(Rows from a 3D scene dataset)
──────
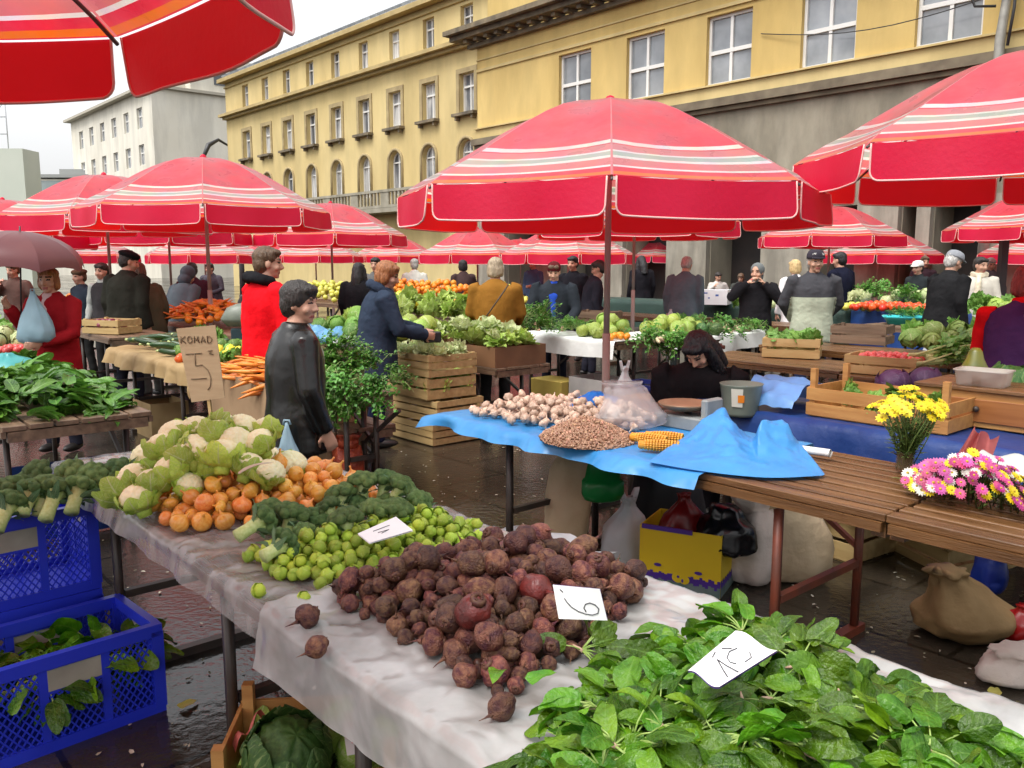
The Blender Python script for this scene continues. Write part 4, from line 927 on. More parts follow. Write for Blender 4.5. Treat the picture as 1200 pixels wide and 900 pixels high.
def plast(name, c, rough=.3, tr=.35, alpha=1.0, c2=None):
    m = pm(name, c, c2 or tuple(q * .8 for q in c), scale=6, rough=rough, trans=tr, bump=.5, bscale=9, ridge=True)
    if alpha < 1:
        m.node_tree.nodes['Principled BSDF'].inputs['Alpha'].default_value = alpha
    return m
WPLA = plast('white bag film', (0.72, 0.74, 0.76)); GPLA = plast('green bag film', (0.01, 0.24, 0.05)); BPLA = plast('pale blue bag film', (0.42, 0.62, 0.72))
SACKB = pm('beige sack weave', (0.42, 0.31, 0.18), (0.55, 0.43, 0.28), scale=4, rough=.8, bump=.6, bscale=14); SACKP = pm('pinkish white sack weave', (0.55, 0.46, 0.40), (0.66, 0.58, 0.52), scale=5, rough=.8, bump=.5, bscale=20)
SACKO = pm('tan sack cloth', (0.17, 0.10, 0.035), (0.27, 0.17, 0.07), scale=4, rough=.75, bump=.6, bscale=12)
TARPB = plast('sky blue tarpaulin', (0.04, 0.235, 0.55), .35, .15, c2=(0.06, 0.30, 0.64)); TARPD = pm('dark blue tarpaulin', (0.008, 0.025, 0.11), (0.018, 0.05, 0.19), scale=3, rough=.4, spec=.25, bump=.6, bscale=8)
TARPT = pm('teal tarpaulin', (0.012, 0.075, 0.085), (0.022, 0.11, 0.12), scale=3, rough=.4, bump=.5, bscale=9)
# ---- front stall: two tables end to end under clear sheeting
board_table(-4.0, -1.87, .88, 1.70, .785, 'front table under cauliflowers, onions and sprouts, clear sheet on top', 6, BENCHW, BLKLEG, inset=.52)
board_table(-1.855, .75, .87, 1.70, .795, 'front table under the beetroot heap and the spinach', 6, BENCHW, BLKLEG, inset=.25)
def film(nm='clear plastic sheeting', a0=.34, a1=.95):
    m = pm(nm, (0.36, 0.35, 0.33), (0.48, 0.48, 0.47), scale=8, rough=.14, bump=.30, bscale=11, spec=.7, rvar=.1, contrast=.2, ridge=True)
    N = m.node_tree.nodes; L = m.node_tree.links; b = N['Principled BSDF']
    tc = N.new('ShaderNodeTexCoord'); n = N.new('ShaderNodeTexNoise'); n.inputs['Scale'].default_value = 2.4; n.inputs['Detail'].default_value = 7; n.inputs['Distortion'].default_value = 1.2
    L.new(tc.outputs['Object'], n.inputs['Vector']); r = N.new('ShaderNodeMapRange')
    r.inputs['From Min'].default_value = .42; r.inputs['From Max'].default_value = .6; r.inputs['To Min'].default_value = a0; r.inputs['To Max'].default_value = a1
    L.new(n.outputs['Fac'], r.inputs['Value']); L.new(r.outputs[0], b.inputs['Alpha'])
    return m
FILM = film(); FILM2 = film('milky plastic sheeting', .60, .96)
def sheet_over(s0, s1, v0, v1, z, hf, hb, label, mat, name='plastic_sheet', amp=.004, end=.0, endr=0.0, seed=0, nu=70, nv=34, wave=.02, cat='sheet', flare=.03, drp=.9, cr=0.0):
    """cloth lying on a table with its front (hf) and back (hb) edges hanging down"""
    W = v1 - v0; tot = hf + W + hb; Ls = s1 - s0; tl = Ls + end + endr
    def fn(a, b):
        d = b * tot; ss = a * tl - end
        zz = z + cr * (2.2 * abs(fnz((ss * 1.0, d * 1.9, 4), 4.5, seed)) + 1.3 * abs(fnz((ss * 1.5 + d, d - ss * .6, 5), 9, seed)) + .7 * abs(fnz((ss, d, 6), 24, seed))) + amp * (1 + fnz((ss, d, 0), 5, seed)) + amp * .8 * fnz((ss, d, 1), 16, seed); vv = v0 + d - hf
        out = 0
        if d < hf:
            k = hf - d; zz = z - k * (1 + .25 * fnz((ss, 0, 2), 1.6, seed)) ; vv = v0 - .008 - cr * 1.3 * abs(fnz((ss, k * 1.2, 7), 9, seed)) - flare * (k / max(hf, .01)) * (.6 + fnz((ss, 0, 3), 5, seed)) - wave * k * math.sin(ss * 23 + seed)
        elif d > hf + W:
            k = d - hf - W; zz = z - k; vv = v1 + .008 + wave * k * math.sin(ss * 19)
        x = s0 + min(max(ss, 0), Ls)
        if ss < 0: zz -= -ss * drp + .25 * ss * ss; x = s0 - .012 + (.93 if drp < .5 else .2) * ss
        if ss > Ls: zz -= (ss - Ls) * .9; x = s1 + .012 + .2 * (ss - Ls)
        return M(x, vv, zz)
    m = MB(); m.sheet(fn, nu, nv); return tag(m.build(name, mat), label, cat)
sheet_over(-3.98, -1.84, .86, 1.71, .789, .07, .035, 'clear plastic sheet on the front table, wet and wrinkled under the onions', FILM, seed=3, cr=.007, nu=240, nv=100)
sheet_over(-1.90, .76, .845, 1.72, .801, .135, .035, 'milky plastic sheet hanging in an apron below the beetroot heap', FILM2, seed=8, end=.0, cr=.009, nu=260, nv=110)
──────
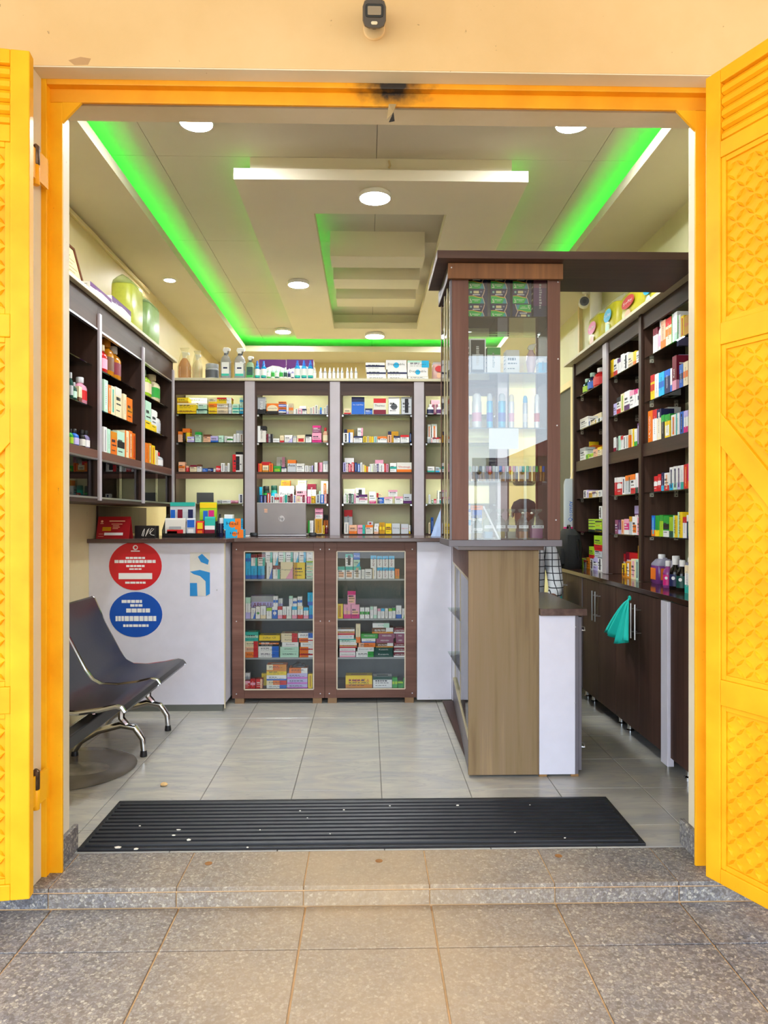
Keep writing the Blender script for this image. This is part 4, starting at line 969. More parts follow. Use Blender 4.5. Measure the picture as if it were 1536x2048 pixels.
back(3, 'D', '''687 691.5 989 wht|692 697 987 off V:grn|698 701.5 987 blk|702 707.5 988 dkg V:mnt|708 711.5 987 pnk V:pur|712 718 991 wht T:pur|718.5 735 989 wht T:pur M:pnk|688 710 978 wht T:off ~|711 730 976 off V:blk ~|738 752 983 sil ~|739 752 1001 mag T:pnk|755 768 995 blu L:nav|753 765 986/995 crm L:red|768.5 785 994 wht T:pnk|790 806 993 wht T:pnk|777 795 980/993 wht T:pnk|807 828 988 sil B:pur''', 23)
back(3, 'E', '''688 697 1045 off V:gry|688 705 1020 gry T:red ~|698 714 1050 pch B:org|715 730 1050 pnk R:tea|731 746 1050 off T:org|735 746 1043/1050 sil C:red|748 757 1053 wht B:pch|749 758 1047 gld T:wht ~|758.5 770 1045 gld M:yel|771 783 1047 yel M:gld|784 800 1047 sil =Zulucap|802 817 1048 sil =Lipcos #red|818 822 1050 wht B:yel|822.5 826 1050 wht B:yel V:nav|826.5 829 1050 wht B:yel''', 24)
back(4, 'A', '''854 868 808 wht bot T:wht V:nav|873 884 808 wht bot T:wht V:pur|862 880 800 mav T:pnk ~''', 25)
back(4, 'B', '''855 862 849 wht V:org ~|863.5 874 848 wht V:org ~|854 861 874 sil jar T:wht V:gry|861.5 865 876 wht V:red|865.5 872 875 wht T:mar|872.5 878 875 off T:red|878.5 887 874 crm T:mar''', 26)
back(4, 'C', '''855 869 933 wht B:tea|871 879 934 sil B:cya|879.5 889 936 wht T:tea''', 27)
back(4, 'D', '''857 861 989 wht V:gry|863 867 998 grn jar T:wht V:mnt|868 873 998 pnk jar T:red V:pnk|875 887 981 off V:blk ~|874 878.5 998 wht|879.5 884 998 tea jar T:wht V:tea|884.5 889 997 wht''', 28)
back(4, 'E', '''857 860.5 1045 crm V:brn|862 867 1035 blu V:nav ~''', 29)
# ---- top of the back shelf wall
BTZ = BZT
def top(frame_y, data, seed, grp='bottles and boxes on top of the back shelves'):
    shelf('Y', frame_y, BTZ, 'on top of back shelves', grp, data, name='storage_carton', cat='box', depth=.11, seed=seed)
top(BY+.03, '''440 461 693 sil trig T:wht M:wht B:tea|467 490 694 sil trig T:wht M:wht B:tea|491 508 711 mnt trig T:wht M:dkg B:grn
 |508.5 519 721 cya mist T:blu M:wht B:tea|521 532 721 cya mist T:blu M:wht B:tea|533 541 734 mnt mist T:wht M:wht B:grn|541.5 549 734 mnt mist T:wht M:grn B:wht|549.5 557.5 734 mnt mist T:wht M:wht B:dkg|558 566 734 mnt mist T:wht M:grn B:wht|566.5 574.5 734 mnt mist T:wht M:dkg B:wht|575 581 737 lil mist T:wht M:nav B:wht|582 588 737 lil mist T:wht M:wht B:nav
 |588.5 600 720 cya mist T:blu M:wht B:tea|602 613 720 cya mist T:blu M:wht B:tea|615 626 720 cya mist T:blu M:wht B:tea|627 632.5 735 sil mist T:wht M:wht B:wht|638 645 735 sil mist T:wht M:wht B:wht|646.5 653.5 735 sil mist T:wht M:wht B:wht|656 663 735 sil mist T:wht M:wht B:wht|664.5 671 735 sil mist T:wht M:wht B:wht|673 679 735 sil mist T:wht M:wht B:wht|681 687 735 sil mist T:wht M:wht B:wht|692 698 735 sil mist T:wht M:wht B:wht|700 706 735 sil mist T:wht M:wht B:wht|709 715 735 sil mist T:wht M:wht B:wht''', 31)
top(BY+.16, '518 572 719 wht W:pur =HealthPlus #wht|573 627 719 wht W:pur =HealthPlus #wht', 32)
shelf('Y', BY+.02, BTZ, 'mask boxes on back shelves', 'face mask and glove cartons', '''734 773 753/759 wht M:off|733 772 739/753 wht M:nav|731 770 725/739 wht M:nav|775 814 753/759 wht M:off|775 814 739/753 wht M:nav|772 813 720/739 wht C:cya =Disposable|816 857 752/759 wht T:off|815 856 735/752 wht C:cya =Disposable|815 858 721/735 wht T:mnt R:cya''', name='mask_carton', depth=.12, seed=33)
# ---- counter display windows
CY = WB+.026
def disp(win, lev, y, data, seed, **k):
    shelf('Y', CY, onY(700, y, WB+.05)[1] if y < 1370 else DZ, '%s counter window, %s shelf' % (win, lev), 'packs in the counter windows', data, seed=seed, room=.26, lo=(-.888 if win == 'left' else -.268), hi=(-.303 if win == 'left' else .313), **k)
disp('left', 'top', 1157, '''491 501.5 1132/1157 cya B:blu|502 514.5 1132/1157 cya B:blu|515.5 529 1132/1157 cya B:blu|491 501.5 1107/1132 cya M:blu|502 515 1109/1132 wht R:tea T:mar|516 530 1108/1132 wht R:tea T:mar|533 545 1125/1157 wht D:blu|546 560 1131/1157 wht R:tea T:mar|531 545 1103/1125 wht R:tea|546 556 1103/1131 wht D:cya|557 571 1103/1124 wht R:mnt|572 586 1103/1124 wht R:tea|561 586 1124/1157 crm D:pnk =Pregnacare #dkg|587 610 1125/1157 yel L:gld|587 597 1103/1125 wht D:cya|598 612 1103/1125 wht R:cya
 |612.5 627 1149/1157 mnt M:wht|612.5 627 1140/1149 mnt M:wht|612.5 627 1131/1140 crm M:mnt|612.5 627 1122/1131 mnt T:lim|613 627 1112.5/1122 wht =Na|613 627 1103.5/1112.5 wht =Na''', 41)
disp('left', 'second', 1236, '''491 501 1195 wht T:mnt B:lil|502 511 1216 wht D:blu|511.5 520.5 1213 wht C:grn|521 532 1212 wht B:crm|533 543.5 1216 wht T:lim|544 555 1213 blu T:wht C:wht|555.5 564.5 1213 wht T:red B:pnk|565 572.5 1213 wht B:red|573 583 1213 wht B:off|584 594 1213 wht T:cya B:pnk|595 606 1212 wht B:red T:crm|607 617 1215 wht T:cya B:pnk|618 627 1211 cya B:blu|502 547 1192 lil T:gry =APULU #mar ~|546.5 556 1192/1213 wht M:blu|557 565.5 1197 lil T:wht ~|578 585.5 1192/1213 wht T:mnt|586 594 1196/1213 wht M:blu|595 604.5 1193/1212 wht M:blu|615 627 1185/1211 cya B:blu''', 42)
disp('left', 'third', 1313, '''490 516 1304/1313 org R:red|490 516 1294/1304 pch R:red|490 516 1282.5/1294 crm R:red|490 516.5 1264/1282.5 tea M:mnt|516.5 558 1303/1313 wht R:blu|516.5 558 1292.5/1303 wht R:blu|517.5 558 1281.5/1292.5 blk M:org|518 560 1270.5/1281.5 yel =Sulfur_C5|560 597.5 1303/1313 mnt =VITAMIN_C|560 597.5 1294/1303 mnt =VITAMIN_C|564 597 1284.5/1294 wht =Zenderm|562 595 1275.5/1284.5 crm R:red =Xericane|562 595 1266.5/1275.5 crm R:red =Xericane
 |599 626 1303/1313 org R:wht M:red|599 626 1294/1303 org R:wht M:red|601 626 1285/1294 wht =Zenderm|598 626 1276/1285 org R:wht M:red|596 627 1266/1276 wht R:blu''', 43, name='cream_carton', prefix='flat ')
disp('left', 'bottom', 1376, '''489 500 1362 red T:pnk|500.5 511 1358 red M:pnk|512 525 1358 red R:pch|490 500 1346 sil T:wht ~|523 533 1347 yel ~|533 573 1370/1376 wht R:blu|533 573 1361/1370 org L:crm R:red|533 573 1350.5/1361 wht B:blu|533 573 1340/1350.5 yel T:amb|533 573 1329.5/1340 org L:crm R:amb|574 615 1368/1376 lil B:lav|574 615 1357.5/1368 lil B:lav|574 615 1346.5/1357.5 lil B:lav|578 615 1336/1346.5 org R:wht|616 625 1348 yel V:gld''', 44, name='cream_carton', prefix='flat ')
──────
Scan the listing above and identify each line holding the string "picture"; copy every such line.

The Blender Python script for this scene continues. Write part 4, from line 927 on. More parts follow. Write for Blender 4.5. Treat the picture as 1200 pixels wide and 900 pixels high.
Keep writing the Blender script for this image. This is part 4, starting at line 969. More parts follow. Use Blender 4.5. Measure the picture as if it were 1536x2048 pixels.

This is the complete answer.